SUPPLIED DATA |
■ ■ ■ ■

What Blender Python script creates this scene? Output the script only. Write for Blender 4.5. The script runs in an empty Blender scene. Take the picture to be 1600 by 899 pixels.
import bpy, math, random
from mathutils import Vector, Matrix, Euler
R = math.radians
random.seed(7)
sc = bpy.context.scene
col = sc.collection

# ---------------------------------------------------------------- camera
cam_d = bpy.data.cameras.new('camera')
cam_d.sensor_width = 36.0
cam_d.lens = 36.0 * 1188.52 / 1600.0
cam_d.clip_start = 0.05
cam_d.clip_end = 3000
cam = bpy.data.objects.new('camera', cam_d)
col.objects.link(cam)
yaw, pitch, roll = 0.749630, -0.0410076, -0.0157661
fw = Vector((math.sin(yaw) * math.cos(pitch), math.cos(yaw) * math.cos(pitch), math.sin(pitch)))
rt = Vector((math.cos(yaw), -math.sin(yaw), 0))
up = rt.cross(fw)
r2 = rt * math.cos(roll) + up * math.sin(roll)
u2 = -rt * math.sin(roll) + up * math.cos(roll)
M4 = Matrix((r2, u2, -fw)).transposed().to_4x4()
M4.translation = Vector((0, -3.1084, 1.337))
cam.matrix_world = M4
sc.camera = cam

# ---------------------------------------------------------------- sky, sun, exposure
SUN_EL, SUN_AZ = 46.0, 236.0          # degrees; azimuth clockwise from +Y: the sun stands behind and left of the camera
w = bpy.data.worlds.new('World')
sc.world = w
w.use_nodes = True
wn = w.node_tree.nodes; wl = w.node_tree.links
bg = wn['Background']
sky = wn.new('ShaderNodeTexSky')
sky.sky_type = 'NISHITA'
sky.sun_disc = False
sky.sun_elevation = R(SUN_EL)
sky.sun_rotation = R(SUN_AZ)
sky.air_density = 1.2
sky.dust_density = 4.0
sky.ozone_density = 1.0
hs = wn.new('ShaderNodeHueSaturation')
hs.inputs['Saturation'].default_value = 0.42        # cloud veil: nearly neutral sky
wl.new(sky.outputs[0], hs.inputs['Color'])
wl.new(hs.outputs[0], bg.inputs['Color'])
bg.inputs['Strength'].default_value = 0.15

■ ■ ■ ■

PROBLEM DESCRIPTION | Extract the full listing and reproduce each line exactly.

SOLUTION TO THIS PROBLEM |
What Blender Python script creates this scene? Output the script only. Write for Blender 4.5. The script runs in an empty Blender scene. Take the picture to be 1600 by 899 pixels.
import bpy, math, random
from mathutils import Vector, Matrix, Euler
R = math.radians
random.seed(7)
sc = bpy.context.scene
col = sc.collection

# ---------------------------------------------------------------- camera
cam_d = bpy.data.cameras.new('camera')
cam_d.sensor_width = 36.0
cam_d.lens = 36.0 * 1188.52 / 1600.0
cam_d.clip_start = 0.05
cam_d.clip_end = 3000
cam = bpy.data.objects.new('camera', cam_d)
col.objects.link(cam)
yaw, pitch, roll = 0.749630, -0.0410076, -0.0157661
fw = Vector((math.sin(yaw) * math.cos(pitch), math.cos(yaw) * math.cos(pitch), math.sin(pitch)))
rt = Vector((math.cos(yaw), -math.sin(yaw), 0))
up = rt.cross(fw)
r2 = rt * math.cos(roll) + up * math.sin(roll)
u2 = -rt * math.sin(roll) + up * math.cos(roll)
M4 = Matrix((r2, u2, -fw)).transposed().to_4x4()
M4.translation = Vector((0, -3.1084, 1.337))
cam.matrix_world = M4
sc.camera = cam

# ---------------------------------------------------------------- sky, sun, exposure
SUN_EL, SUN_AZ = 46.0, 236.0          # degrees; azimuth clockwise from +Y: the sun stands behind and left of the camera
w = bpy.data.worlds.new('World')
sc.world = w
w.use_nodes = True
wn = w.node_tree.nodes; wl = w.node_tree.links
bg = wn['Background']
sky = wn.new('ShaderNodeTexSky')
sky.sky_type = 'NISHITA'
sky.sun_disc = False
sky.sun_elevation = R(SUN_EL)
sky.sun_rotation = R(SUN_AZ)
sky.air_density = 1.2
sky.dust_density = 4.0
sky.ozone_density = 1.0
hs = wn.new('ShaderNodeHueSaturation')
hs.inputs['Saturation'].default_value = 0.42        # cloud veil: nearly neutral sky
wl.new(sky.outputs[0], hs.inputs['Color'])
wl.new(hs.outputs[0], bg.inputs['Color'])
bg.inputs['Strength'].default_value = 0.15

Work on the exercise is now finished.